Alors nous devons reprendre l’opération
que Marx a accomplie dans le Capital à travers
les images, les fantômes, les dissolutions,
et les générations imprévues.

C’est ce que font les auteurs de GRENZE. Le mot allemand grenze signifie entre autre : la limite en tant que frontière séparant deux domaines et que par définition l’on peut passer. Grenze donc signifie frontière à dépasser, frontière qui sépare mais au même temps relie.

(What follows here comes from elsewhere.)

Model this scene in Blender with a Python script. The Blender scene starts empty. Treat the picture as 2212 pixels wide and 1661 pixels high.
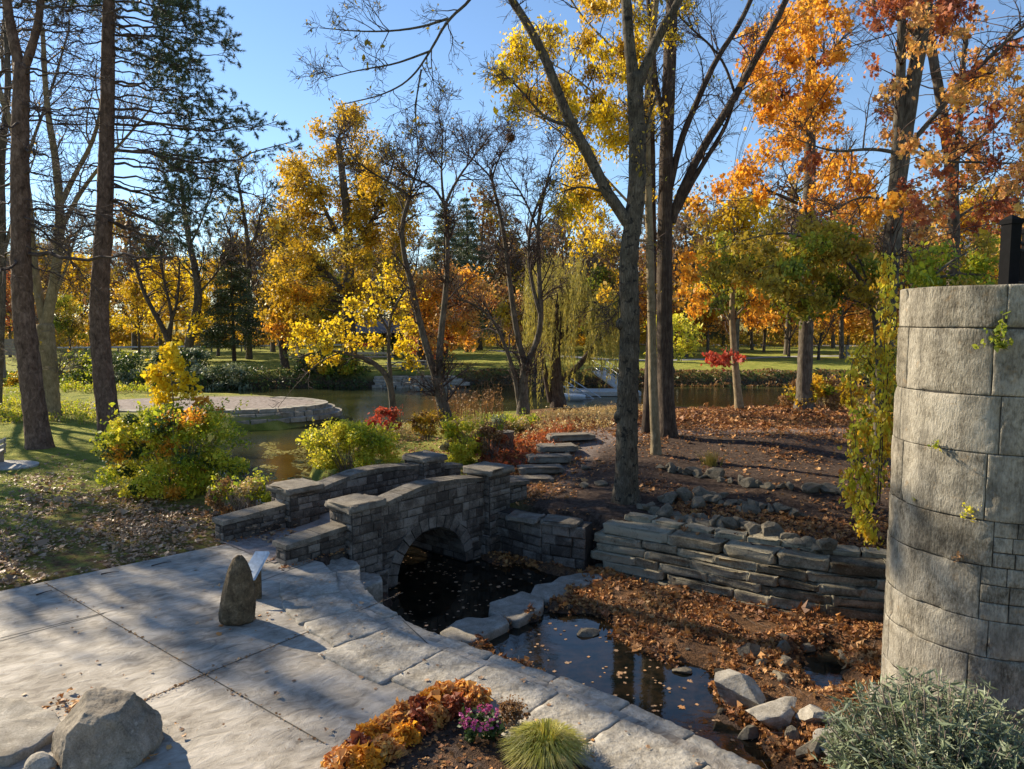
import bpy, math, random
import numpy as np
from mathutils import Vector, noise as mnoise
rng = np.random.default_rng(7); random.seed(7)
scene = bpy.context.scene
R = math.radians
# ------------------------------------------------------------ camera, sky, sun, exposure
CAMZ, PITCH, FPX = 5.0, R(5.0), 1580.0
cd = bpy.data.cameras.new("Camera"); cam = bpy.data.objects.new("Camera", cd)
scene.collection.objects.link(cam); scene.camera = cam
cam.location = (0, 0, CAMZ); cam.rotation_euler = (R(90)-PITCH, 0, 0)
cd.sensor_width = 36; cd.lens = 36*FPX/2212; cd.clip_start = .05; cd.clip_end = 4000
SUN = Vector((-.835*math.cos(R(29)), .55*math.cos(R(29)), math.sin(R(29)))).normalized()
w = bpy.data.worlds.new("World"); scene.world = w; w.use_nodes = True
wn = w.node_tree.nodes; bg = wn["Background"]
sky = wn.new("ShaderNodeTexSky"); sky.sky_type = 'NISHITA'; sky.sun_disc = False
sky.sun_elevation = R(29); sky.sun_rotation = math.atan2(SUN.x, SUN.y)
sky.air_density = 1.0; sky.dust_density = .0; sky.ozone_density = 3.6; sky.altitude = 200
w.node_tree.links.new(sky.outputs[0], bg.inputs[0]); bg.inputs[1].default_value = .09
sd = bpy.data.lights.new("sun_light", 'SUN'); so = bpy.data.objects.new("sun_light", sd)
scene.collection.objects.link(so); sd.energy = 5.0; sd.angle = R(.5); sd.color = (1, .86, .64)
so.rotation_euler = SUN.to_track_quat('Z', 'Y').to_euler(); so.location = (-30, 20, 30)
scene.view_settings.view_transform = 'Standard'; scene.view_settings.look = 'None'
scene.view_settings.exposure = 1.1; scene.view_settings.gamma = 1
scene.render.engine = 'CYCLES'
try:
    scene.cycles.max_bounces = 6; scene.cycles.transmission_bounces = 3; scene.cycles.diffuse_bounces = 3
    scene.cycles.transparent_max_bounces = 4; scene.cycles.caustics_reflective = False; scene.cycles.caustics_refractive = False
except Exception: pass
# ------------------------------------------------------------ pixel helpers (2212-px-wide reading of the photo)
def ray(u, v):
    b = (v-830.5)/FPX; x = (u-1106)/FPX
    return x, math.cos(PITCH)-b*math.sin(PITCH), -math.sin(PITCH)-b*math.cos(PITCH)
def P(u, v, z):
    r = ray(u, v); t = (z-CAMZ)/r[2]; return np.array((r[0]*t, r[1]*t, z))
def Dp(u, v, d):
    r = ray(u, v); t = d/r[1]; return np.array((r[0]*t, d, CAMZ+r[2]*t))
# ------------------------------------------------------------ mesh builder
class MB:
    def __init__(s): s.V = []; s.F = []; s.n = 0
    def add(s, verts, faces, mi=0, smooth=False):
        verts = np.asarray(verts, float).reshape(-1, 3); s.V.append(verts)
        for arr in (faces if isinstance(faces, list) else [faces]):
            arr = np.atleast_2d(np.asarray(arr, dtype=np.int64))
            if arr.size: s.F.append((arr+s.n, mi, smooth))
        s.n += len(verts); return s
    def build(s, name, mats, parent=None, base=None):
        me = bpy.data.meshes.new(name)
        V = np.concatenate(s.V) if s.V else np.zeros((0, 3))
        if parent is not None:
            q = parent
            while q is not None: V = V-np.array(q.location); q = q.parent
        elif base is not None: V = V-np.array(base)
        lt = np.concatenate([np.full(len(a), a.shape[1]) for a, _, _ in s.F]); li = np.concatenate([a.ravel() for a, _, _ in s.F])
        mi = np.concatenate([np.full(len(a), m) for a, m, _ in s.F]); sm = np.concatenate([np.full(len(a), q) for a, _, q in s.F])
        me.vertices.add(len(V)); me.vertices.foreach_set('co', V.ravel().astype(np.float32))
        me.loops.add(len(li)); me.loops.foreach_set('vertex_index', li.astype(np.int32))
        me.polygons.add(len(lt)); ls = np.concatenate([[0], np.cumsum(lt)[:-1]])
        me.polygons.foreach_set('loop_start', ls.astype(np.int32))
        try: me.polygons.foreach_set('loop_total', lt.astype(np.int32))
        except Exception: pass
        me.polygons.foreach_set('material_index', mi.astype(np.int32))
        me.polygons.foreach_set('use_smooth', sm.astype(bool))
        me.update(calc_edges=True)
        for m in (mats if isinstance(mats, (list, tuple)) else [mats]): me.materials.append(m)
        o = bpy.data.objects.new(name, me); scene.collection.objects.link(o)
        if parent is not None: o.parent = parent
        elif base is not None: o.location = base
        return o
def tag(o, label=None, cat=None, group=None, kind=None):
    if label: o['label'] = label
    if cat: o['category'] = cat
    if group: o['group'] = group
    if kind: o['kind'] = kind
    return o
def empty(name, loc, label, cat, group=None):
    o = bpy.data.objects.new(name, None); scene.collection.objects.link(o); o.location = tuple(map(float, loc))
    o.empty_display_size = .2
    return tag(o, label, cat, group)
def copy_tree(o, loc, rz=0, sc=1, label=None):
    c = o.copy(); scene.collection.objects.link(c); c.location = tuple(map(float, loc)); c.rotation_euler = (0, 0, rz); c.scale = (sc,)*3 if not isinstance(sc, tuple) else sc
    if label: c['label'] = label
    for ch in o.children:
        d = ch.copy(); scene.collection.objects.link(d); d.parent = c
    return c
def norm(a): return a/np.maximum(np.linalg.norm(a, axis=-1, keepdims=True), 1e-9)
BOXF = np.array([[0,3,2,1],[4,5,6,7],[0,1,5,4],[1,2,6,5],[2,3,7,6],[3,0,4,7]])
def box(mb, c, s, rz=0, mi=0, rx=0):
    c = np.array(c); h = np.array(s)/2
    v = np.array([[-1,-1,-1],[1,-1,-1],[1,1,-1],[-1,1,-1],[-1,-1,1],[1,-1,1],[1,1,1],[-1,1,1]])*h
    if rx: a = np.array([[1,0,0],[0,math.cos(rx),-math.sin(rx)],[0,math.sin(rx),math.cos(rx)]]); v = v@a.T
    a = np.array([[math.cos(rz),-math.sin(rz),0],[math.sin(rz),math.cos(rz),0],[0,0,1]])
    mb.add(v@a.T+c, BOXF, mi)
def tubes(mb, pts, rad, n=6, mi=0, smooth=True, rough=0):
    """pts (m,k,3), rad (m,k)"""
    m, k, _ = pts.shape
    if m == 0: return
    T = np.gradient(pts, axis=1); T = norm(T)
    mean = norm(pts[:, -1]-pts[:, 0])
    ref = np.where(np.abs(mean[:, 2:3]) > .7, np.array([[1., 0, 0]]), np.array([[0, 0, 1.]]))
    A = norm(np.cross(T, ref[:, None, :])); B = np.cross(T, A)
    a = np.linspace(0, 2*np.pi, n, endpoint=False)
    rr = rad[:, :, None]*np.ones(n)
    if rough: rr = rr*(1+rough*rng.normal(size=rr.shape))
    V = pts[:, :, None, :]+rr[..., None]*(A[:, :, None, :]*np.cos(a)[:, None]+B[:, :, None, :]*np.sin(a)[:, None])
    i = np.arange(k-1)[:, None]*n; j = np.arange(n)[None, :]; j2 = (j+1) % n
    q = np.stack([i+j, i+j2, i+n+j2, i+n+j], -1).reshape(-1, 4)
    F = (q[None]+(np.arange(m)*k*n)[:, None, None]).reshape(-1, 4)
    caps = (np.arange(n)[None]+(np.arange(m)*k*n)[:, None]+(k-1)*n)
    mb.add(V.reshape(-1, 3), [F, caps] if n > 2 else [F], mi, smooth)
def resample(p, k, smooth=2):
    p = np.asarray(p, float)
    for _ in range(smooth):
        q = [p[0]]
        for a, b in zip(p[:-1], p[1:]): q += [a*.75+b*.25, a*.25+b*.75]
        q.append(p[-1]); p = np.array(q)
    s = np.concatenate([[0], np.cumsum(np.linalg.norm(np.diff(p, axis=0), axis=1))]); t = np.linspace(0, s[-1], k)
    return np.stack([np.interp(t, s, p[:, i]) for i in range(p.shape[1])], -1)
def tube1(mb, p, r0, r1, n=8, k=12, mi=0):
    q = resample(p, k); tubes(mb, q[None], np.linspace(r0, r1, k)[None], n, mi)
def grow(pts, rad, n, t0, ang, length, k=6, up=.1, wig=.15, rmax=.05, t1=1., rr=.6):
    m, K, _ = pts.shape; idx = np.repeat(np.arange(m), n); N = len(idx)
    t = rng.uniform(t0, t1, N); f = t*(K-1); i0 = np.minimum(f.astype(int), K-2); fr = (f-i0)[:, None]
    p = pts[idx, i0]*(1-fr)+pts[idx, i0+1]*fr; r = rad[idx, i0]
    tan = norm(pts[idx, i0+1]-pts[idx, i0])
    per = norm(np.cross(tan, rng.normal(size=(N, 3)))); a = R(1)*rng.normal(ang, ang*.2, N)[:, None]
    d = tan*np.cos(a)+per*np.sin(a); d[:, 2] += up*1.5; d = norm(d)
    L = length*rng.uniform(.55, 1.25, N)*(1.15-.6*t)
    out = np.zeros((N, k, 3)); out[:, 0] = p
    for q in range(1, k):
        d = norm(d+wig*rng.normal(size=(N, 3))+np.array([0, 0, up*.35])); p = p+d*(L/(k-1))[:, None]; out[:, q] = p
    r0 = np.minimum(r*rr, rmax); R_ = r0[:, None]*np.linspace(1, .3, k)
    return out, R_
SH = {
 'oval': np.array([(0,-.5),(.22,-.22),(.25,.08),(0,.5),(-.25,.08),(-.22,-.22)]),
 'dia': np.array([(0,-.5),(.32,0),(0,.5),(-.32,0)]),
 'slim': np.array([(0,-.5),(.1,-.1),(0,.5),(-.1,-.1)]),
 'pin': np.array([(-.045,-.5),(.045,-.5),(0,.5)]),
 'needle': np.array([(-.03,-.5),(.03,-.5),(0,.5)]),
 'maple': np.array([(0,-.42),(.3,-.38),(.2,-.16),(.5,-.02),(.26,.08),(.24,.32),(.1,.2),(0,.52),(-.1,.2),(-.24,.32),(-.26,.08),(-.5,-.02),(-.2,-.16),(-.3,-.38)]),
 'lobed': np.array([(0,-.45),(.35,-.25),(.45,.15),(.15,.2),(0,.5),(-.15,.2),(-.45,.15),(-.35,-.25)]),
}
def leaves(mb, c, size, shape='oval', mi=0, flat=0., down=0., dirs=None, jit=.35, curl=.25):
    """c (n,3) centres; flat 0..1 lays leaves level; dirs: leaf axis"""
    n = len(c)
    if n == 0: return
    o = SH[shape]; k = len(o)
    N = rng.normal(size=(n, 3)); N[:, 2] += flat*8*np.sign(rng.random(n)+1e-3); N = norm(N)
    if dirs is None: A = rng.normal(size=(n, 3)); A[:, 2] -= down*3
    else: A = dirs+rng.normal(size=(n, 3))*.25
    if dirs is None and flat > .3: A = A-N*np.sum(A*N, 1, keepdims=True)
    A = norm(A); X = norm(np.cross(A, N)); N = np.cross(X, A)
    s = size*np.exp(rng.normal(0, jit, n))[:, None, None]
    cu = rng.normal(0, curl, n)[:, None, None]; r2 = (np.abs(o[:, 0])*1.3+o[:, 1]**2)[None, :, None]
    V = c[:, None, :]+s*(X[:, None, :]*o[None, :, :1]+A[:, None, :]*o[None, :, 1:]+N[:, None, :]*r2*cu)
    mb.add(V.reshape(-1, 3), np.arange(n*k).reshape(n, k), mi)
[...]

GRENZE est une série de lectures visuelles à partir du Capital de Marx livre 1. GRENZE est une vision des métamorphoses qui composent la série pratique des transformations du capital (la transformation du temps de vie en travail, la transformation du travail en valeur, la transformation de la valeur dans une chaîne d’automatismes dont nous ne sommes plus capables de sortir). Le capital est ici représenté comme un cube en continuelle transformation. La marchandise est représentée comme une larve et les corps vivants du travail sont représentés par un triangle, la figure-ouvrier qui se transforme en s’appauvrissant.

Mais la transformation la plus essentielle, est celle qui est à l’horizon de GRENZE c’est la transformation de la conscience, qui à l’époque multimédia devient possible seulement pour transformer l’imaginaire.